Work to be completed. Copy out each line that mentions the word "part".

## Begin Available data

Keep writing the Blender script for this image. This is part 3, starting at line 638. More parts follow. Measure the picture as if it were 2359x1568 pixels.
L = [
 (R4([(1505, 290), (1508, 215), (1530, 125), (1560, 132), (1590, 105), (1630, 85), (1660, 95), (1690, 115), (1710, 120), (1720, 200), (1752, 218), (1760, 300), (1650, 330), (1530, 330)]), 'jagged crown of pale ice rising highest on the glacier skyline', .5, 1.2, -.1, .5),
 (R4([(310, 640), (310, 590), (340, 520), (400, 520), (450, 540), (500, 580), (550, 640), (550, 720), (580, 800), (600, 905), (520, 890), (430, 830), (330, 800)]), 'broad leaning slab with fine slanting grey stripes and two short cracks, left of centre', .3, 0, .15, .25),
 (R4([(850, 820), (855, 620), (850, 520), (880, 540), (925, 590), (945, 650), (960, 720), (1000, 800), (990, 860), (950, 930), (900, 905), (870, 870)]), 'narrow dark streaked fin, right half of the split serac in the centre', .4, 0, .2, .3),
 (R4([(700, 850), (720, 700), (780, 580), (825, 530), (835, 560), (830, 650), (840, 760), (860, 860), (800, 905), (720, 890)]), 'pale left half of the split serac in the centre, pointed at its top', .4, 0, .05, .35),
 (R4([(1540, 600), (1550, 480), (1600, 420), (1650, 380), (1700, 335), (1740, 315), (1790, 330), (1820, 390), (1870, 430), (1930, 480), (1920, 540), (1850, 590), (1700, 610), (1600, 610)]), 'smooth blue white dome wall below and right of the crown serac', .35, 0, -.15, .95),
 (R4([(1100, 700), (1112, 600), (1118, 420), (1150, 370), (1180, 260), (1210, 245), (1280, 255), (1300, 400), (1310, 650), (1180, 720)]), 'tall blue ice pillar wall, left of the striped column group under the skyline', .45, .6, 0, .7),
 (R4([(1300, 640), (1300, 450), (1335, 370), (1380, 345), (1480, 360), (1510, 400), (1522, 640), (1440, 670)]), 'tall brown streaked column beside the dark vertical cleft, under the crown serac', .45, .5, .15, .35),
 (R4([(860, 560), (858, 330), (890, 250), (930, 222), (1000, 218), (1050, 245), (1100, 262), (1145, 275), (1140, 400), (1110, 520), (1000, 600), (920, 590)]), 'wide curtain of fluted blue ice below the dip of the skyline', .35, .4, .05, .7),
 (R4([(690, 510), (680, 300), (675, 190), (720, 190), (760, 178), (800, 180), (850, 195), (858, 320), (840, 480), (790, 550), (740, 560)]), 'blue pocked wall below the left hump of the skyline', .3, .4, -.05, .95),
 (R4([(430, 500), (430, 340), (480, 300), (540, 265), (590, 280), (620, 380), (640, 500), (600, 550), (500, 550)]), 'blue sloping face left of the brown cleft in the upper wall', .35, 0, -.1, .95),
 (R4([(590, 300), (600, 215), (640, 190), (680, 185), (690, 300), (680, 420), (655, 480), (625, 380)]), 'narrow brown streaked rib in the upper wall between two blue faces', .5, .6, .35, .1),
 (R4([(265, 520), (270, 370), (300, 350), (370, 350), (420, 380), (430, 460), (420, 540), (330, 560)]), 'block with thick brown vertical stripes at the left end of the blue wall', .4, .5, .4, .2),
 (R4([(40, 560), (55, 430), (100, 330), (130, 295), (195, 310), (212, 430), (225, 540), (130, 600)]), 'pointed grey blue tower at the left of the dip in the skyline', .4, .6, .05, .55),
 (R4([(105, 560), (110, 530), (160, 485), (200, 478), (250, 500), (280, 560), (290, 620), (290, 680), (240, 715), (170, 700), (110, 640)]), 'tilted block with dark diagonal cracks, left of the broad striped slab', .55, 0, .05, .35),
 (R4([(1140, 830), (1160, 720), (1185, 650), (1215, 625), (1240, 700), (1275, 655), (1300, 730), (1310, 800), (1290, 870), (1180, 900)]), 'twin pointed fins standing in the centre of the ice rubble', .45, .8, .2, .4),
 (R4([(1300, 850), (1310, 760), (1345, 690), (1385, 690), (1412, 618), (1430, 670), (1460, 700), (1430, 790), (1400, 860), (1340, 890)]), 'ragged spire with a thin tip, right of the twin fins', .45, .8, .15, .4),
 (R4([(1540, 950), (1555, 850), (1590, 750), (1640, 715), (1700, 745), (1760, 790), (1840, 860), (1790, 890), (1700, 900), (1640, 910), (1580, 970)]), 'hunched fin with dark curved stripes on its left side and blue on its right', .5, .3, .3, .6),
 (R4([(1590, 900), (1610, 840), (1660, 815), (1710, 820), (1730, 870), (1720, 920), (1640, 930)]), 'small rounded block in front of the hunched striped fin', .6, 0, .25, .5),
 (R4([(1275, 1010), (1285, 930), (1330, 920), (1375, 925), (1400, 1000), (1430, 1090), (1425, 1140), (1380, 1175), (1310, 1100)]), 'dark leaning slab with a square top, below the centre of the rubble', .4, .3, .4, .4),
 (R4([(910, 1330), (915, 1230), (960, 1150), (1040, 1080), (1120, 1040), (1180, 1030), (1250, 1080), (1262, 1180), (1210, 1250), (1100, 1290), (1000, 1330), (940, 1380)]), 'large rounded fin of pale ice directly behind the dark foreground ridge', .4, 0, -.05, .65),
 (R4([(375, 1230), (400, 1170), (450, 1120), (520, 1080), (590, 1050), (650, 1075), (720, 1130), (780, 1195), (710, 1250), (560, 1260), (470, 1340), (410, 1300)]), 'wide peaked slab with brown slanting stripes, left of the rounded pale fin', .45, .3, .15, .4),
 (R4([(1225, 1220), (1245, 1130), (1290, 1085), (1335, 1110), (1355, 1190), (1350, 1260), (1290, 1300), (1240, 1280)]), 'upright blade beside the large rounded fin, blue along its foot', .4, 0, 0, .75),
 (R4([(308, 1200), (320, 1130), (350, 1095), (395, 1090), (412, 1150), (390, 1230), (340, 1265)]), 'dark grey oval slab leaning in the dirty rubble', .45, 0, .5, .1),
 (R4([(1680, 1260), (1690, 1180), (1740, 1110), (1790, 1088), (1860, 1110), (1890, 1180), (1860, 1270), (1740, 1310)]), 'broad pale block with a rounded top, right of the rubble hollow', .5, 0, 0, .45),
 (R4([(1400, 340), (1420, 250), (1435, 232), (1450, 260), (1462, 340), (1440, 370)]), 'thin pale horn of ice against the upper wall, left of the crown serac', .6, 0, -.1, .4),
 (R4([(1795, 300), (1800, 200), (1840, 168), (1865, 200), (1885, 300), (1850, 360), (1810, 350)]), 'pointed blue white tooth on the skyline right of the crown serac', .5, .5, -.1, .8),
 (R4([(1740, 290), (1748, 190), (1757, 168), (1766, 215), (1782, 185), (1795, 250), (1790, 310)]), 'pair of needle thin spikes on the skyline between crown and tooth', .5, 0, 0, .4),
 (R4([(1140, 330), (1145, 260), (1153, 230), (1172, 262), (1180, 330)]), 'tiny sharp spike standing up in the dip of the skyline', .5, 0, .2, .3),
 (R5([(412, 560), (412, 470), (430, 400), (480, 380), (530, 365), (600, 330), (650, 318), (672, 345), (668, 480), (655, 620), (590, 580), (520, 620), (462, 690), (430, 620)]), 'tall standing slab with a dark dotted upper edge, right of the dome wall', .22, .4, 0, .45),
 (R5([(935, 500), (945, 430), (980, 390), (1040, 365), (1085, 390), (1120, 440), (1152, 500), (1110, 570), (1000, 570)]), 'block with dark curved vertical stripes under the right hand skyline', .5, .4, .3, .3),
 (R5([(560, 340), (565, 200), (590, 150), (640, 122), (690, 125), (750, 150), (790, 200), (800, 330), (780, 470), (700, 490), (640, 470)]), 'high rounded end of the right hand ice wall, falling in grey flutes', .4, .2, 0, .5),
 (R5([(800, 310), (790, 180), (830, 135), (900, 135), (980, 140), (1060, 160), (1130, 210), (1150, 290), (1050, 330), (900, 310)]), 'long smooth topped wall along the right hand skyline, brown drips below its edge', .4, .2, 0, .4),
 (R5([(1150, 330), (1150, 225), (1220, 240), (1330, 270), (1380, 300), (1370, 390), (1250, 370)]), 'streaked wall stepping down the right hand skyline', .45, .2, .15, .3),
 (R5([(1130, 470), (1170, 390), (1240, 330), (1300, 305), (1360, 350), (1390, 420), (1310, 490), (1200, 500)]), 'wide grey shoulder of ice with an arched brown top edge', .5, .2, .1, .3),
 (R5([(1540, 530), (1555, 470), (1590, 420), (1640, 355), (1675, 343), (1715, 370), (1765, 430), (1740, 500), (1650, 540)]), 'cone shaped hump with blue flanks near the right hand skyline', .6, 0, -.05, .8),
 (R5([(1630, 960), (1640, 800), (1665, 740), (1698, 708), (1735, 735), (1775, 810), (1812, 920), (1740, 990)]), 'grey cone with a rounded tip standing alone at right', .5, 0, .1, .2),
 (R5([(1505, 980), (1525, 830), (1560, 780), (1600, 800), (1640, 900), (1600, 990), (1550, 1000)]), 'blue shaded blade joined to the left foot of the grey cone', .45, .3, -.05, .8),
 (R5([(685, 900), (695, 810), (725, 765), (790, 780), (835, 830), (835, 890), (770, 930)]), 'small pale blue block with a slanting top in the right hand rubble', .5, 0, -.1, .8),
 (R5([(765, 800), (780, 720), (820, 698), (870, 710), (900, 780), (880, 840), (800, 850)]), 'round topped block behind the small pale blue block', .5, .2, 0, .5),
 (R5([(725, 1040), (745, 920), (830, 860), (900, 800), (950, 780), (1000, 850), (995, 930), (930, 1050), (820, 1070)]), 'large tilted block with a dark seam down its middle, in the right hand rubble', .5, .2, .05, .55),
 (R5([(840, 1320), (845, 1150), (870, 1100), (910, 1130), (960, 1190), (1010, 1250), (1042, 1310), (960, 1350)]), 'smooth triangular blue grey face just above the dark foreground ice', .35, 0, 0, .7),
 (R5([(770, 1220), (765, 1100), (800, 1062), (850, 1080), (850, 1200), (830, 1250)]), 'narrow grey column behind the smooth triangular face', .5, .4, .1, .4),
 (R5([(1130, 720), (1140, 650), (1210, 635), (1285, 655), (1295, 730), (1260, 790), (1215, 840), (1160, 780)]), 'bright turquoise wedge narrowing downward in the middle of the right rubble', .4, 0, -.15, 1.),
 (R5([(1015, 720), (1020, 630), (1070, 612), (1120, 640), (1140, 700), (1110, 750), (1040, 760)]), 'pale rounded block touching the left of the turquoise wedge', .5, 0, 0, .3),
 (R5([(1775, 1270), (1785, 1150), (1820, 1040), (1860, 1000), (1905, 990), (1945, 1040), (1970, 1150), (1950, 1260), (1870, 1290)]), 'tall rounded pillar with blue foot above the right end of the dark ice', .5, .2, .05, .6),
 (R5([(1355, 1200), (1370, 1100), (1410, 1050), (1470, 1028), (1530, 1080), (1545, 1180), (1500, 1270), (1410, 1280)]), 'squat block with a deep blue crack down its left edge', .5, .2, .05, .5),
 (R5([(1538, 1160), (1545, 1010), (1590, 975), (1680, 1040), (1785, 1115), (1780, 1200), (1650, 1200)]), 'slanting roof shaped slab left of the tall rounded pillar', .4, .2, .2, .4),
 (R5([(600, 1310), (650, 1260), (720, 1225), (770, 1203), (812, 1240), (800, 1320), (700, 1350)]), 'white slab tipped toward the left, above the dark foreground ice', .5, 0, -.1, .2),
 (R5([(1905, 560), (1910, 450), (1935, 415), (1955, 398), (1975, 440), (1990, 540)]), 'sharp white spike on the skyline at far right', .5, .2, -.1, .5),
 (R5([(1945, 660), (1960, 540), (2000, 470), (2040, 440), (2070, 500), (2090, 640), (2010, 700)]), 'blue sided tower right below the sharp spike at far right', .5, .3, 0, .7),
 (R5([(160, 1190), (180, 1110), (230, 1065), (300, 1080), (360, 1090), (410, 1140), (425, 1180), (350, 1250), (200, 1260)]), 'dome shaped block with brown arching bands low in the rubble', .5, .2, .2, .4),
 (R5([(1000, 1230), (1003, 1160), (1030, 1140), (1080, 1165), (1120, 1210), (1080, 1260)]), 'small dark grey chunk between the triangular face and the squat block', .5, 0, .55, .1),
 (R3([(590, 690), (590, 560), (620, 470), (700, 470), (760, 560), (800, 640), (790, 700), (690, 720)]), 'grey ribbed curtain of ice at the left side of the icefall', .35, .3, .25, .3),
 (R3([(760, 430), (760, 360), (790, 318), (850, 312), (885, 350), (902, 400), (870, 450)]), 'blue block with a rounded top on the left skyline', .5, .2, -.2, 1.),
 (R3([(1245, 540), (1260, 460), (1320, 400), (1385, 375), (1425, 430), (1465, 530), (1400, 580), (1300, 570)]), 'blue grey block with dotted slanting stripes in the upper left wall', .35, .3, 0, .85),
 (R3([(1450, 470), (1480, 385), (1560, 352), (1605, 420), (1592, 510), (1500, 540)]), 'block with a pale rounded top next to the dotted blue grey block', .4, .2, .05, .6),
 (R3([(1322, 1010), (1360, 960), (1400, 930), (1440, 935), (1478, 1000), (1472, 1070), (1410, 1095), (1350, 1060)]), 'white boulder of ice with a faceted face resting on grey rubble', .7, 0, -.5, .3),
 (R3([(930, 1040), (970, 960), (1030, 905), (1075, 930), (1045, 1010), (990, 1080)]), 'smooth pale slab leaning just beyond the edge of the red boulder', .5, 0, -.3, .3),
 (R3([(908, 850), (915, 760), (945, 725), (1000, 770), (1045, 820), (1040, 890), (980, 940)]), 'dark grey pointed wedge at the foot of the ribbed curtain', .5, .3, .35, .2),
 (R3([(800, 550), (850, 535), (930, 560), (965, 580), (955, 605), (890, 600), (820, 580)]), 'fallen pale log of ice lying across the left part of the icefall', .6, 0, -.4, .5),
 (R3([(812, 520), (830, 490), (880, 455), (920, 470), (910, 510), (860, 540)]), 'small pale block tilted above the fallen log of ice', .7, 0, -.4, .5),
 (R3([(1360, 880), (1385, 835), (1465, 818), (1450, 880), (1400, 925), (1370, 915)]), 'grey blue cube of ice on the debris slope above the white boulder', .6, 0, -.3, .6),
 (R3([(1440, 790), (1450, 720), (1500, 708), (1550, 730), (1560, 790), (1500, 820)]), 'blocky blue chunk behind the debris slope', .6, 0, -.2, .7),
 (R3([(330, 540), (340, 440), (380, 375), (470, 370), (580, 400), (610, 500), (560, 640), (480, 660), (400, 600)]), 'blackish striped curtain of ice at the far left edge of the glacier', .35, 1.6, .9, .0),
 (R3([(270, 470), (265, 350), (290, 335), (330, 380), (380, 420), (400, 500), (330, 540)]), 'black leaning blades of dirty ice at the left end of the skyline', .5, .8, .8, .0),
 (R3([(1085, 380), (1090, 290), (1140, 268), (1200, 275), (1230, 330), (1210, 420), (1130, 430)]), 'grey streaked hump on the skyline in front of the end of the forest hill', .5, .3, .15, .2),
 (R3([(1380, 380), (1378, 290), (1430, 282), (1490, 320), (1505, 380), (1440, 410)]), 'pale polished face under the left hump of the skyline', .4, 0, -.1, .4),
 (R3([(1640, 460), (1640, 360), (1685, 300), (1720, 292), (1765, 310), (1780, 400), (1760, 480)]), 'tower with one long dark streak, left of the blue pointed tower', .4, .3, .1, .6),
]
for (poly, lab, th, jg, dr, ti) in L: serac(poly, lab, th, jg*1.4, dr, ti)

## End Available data

Final result.
Keep writing the Blender script for this image. This is part 3, starting at line 638. More parts follow. Measure the picture as if it were 2359x1568 pixels.
 (R3([(800, 550), (850, 535), (930, 560), (965, 580), (955, 605), (890, 600), (820, 580)]), 'fallen pale log of ice lying across the left part of the icefall', .6, 0, -.4, .5),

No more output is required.